Man muss in dieser Hinsicht auch die Relationen bedenken: Anfang des 19. Jahrhundert haben weit weniger Menschen in Europa gelebt. Doch die Eigenschaften einer Kriegswirtschaft haben sich über die Jahrhunderte nur wenig geändert. Und nun soll wieder soweit sein.
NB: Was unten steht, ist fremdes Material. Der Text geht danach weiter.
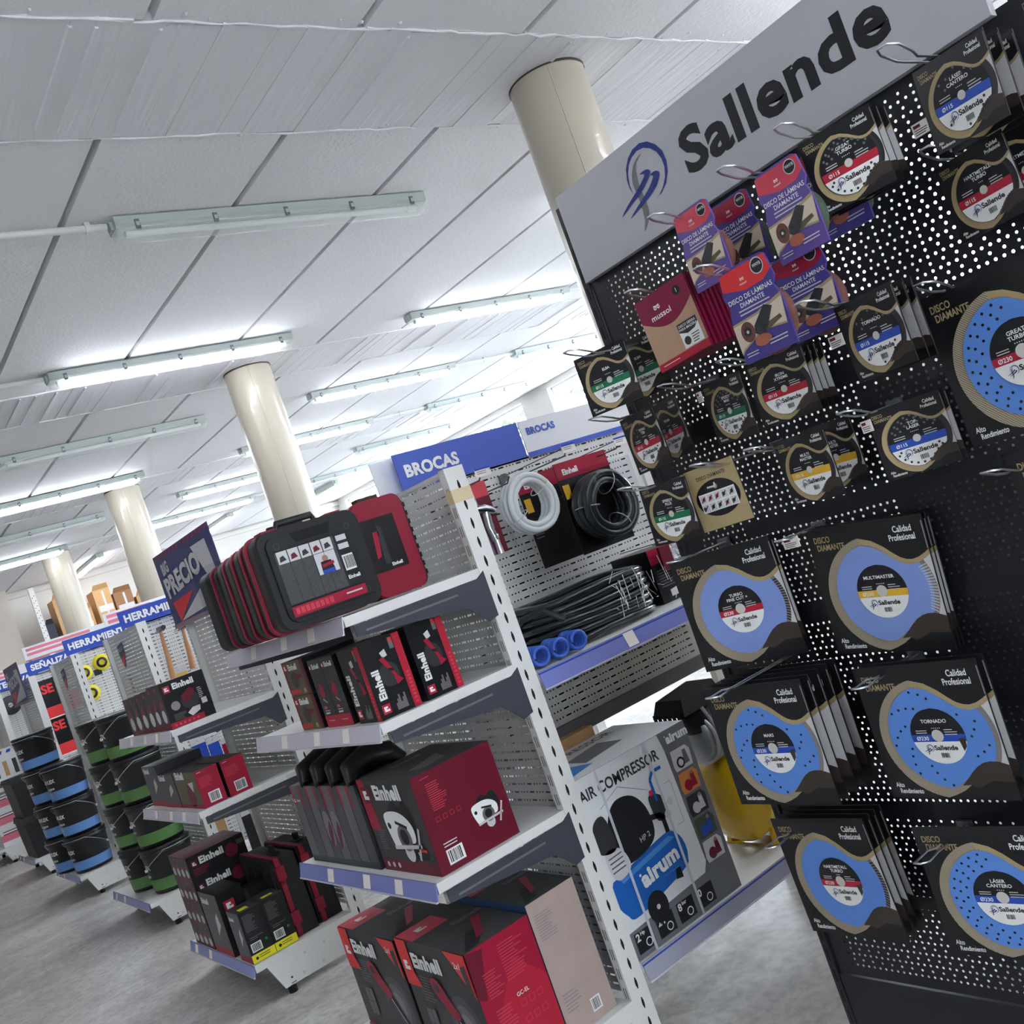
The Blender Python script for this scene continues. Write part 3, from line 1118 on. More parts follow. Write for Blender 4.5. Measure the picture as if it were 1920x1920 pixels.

“Deutschland braucht die „Kriegswirtschaft“!” 

>>Bild<<

“Deutschland braucht die „Kriegswirtschaft“! – Ischinger sieht auch einen politischen Grund, um von „Kriegswirtschaft“ zu sprechen: „Offenbar haben allzu viele noch nicht begriffen, dass wir erst am Anfang der Zeitenwende stehen, und dass es tatsächlich richtigen Krieg mitten in Europa gibt, dessen Ende leider nicht absehbar ist.“

“Europa schaltet auf Kriegswirtschaft”

>>Spiegel<<

“Europa schaltet auf Kriegswirtschaft – Abschotten in der Festung Europa? Das wäre ein Fehler: Wo wir jetzt Rohstoffe und Energie herbekommen – und was die richtige Strategie für die Zukunft ist.”

“Wo wir jetzt Rohstoffe und Energie herbekommen”

Natürlich ist nirgendwo eine verbindliche Definition einer “Kriegswirtschaft” niedergeschrieben. Aber alleine die vielen Eingriffe des Staates auf die wirtschaftliche Entwicklung lassen schon heute tief blicken.